The 2009 Bordeaux vintage is widely considered one of the finest ever made.
Wine Advocate founder Robert Parker said upon its en primeur release that it "could turn out to be the finest vintage I have tasted in 32 years covering Bordeaux", while certain examples from the Medoc and Graves regions exhibited "peaks in quality that could turn out to be historic".
Parker's ratings, which carry enormous weight within the wine world and can make or break a chateau's year, produced no fewer than 21 potentially perfect scores, with top marks for the likes of Chateau Lafite Rothschild, Chateau Margaux and Chateau Latour.
Imagine their surprise, then, when Bordeaux winemakers first tasted the 2010 vintage. Most were stunned to find that the 2010 was immediately comparable to its predecessor, and on some estates, better.
Parker lauded the consistency across Bordeaux with the 2010s, highlighting their freshness, purity and "astonishing longevity". A further ten potentially perfect scores were dished out.
Now, the grapes are in for the 2011 wines. A hat-trick of classic vintages perhaps?

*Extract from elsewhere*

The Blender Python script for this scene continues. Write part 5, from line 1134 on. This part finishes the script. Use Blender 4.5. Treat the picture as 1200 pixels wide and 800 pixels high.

In short, no. But many Bordeaux vintners are openly relieved that 2011 will not be another spectacular year.
It seems that Bordeaux vineyards are glad that 2011 will allow them to restore some balance to wine values, having set record en primeur prices for the 2009s and the 2010s.
One owner of a renowned left bank chateau told Decanter: "We need an ordinary vintage this year. The market would not stand another great vintage."
He went on to explain that his estate will be likely to drop its prices by 20 per cent or more when the wines are finally ready for their en primeur release.
"After 2009 and 2010, 2011 brings us back to reality," David Pernet of consultants Sovivins added.
"The gap between first and second wines is likely to be significant, but the best wines this year will be somewhere between 1996 and 2006 [in quality]."
This difference between first and second wines is largely due to the low yield achieved this year, which itself was the result of some bizarre weather this summer.
Spring was unseasonably hot, with warm dry days causing vines to develop well ahead of schedule.
Then came a heatwave at the end of June, further developing the Cabernet Sauvignon, Cabernet Franc, Merlot and Malbec grapes, followed by a cooler, damper July.
As September began and the vineyards began planning their harvests, hailstorms swept the region, causing significant damage to some estates, such as Cos Labory and Cos d'Estournel and prompting them to start harvests earlier than they would have liked.
The latter's managing director Jean-Guillaume Prats said the estate was "lucky" that the grapes had developed so early in the growing season, so that the hail was not as damaging. However, the humidity that came with storms has brought the threat of rot.
Mr Pernet says that the result is a mixed bag for Bordeaux: "There will be a range of wine styles across the region. Certain sectors have been affected by hail, others by the springtime drought, or the heatwave at the end of June."
Paul Pontallier at Chateau Margaux told Decanter that yields are down ten per cent, but the quality of the surviving grapes he has brought in so far is "excellent".
So most Bordeaux estates are relishing the opportunity to catch their breath with a good but less-than-stellar vintage, allowing 2009 and 2010 to stand out as true classics.
But one or two remain quietly optimistic that 2011 may just be another one to look out for.